Stellantis’s writedown also adds pressure on policymakers weighing subsidy schemes and regulatory targets for emissions. The episode highlights a core policy dilemma: ambitious decarbonization timelines increase investment risk for manufacturers when subsidies and market uptake are inconsistent. If other automakers follow Stellantis in trimming EV commitments, Europe could see slower factory modernization and potential delays in broader CO2 reduction trajectories, complicating national and EU-level planning.
For investors, the writedown sharpens the trade-off between growth-orientated EV investments and near-term profitability. Stellantis’s move signals that management is prioritizing return on capital after a period of heavy spending. That recalibration could benefit margins if redeployed toward higher-margin internal combustion engine hybrids and profitable SUV lines, but it also risks ceding technological leadership and market share in battery electric vehicles to competitors that continue to invest.

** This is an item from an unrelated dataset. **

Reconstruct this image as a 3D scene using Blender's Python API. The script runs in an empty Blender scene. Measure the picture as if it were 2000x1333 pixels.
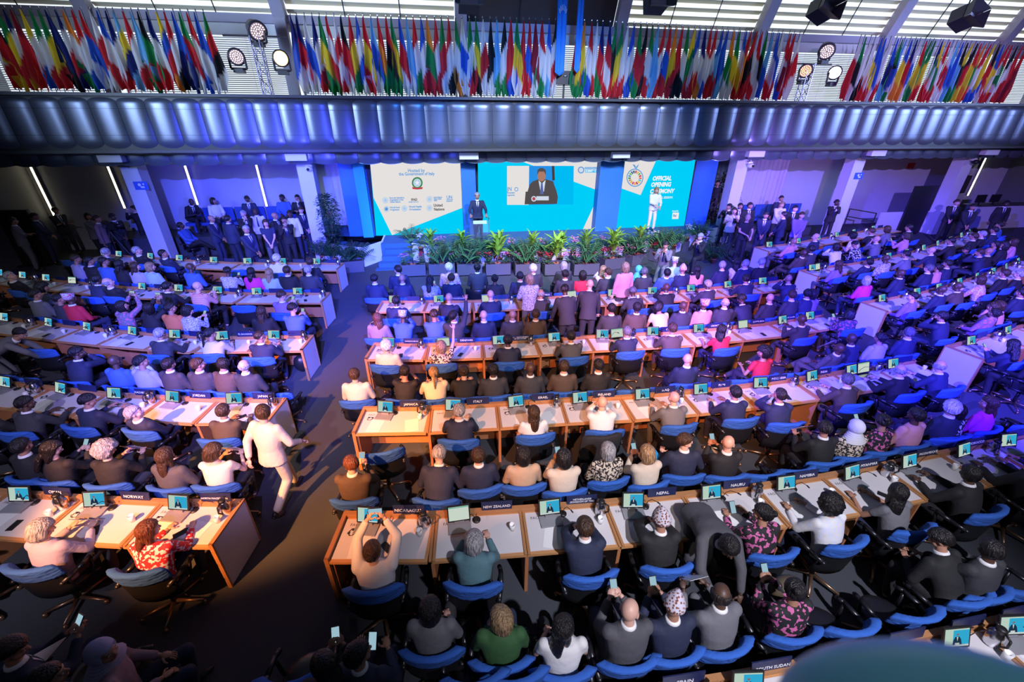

Longer term, the episode underscores the costs and uncertainties of the automotive transition. The pivot toward electrification remains technically feasible, but the commercial pathway is proving uneven: consumer adoption, charging infrastructure rollout, raw-material and battery cost dynamics, and financing conditions all shape outcomes. Stellantis’s writedown is a stark reminder that corporate strategies and public policy must align to sustain the scale of investment required for a durable shift in transportation technology.